Cairnes assim escreveu a respeito da teoria de Jevons: “A que realmente ela equivale? Na
minha percepção disso e nada mais: que o valor depende da utilidade e a utilidade é o
que quer que seja que afeta valor. Em outras palavras, a denominação ‘utilidade’ é dada
a um conglomerado de condições desconhecidas que determinam o fenômeno, e então de-
clara-se que o fenômeno depende daquilo que seu nome representa”. Acreditou-se que a
teoria de Jevons não afirmava mais que isto: “que o valor era determinado pelas condições
que o determinam — uma proclamação cuja importância, mesmo apresentada na forma
de símbolos matemáticos absolutos, eu mesmo devo-me confessar incapaz de discernir”.

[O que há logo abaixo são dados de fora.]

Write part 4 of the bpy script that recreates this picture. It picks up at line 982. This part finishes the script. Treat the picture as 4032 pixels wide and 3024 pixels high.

Some Leading Principles of Political Economy. 1874. p. 15. Ingram compartilhou essa
opinião em seu livro A History of Political Economy. (1888, Ed. de Elly, 1915, p. 228 et
pas.) Cairnes, Ingram e outros primeiros críticos da teoria da utilidade marginal haviam,
no entanto, orientado sua crítica também contra o método matemático em geral, e a discussão
enveredou para outros canais. Os marginalistas enfrentaram a crítica alegando que eram
proponentes de um método lógico e matemático, e sua psicologia tautológica escapou, assim,
a uma merecida crítica.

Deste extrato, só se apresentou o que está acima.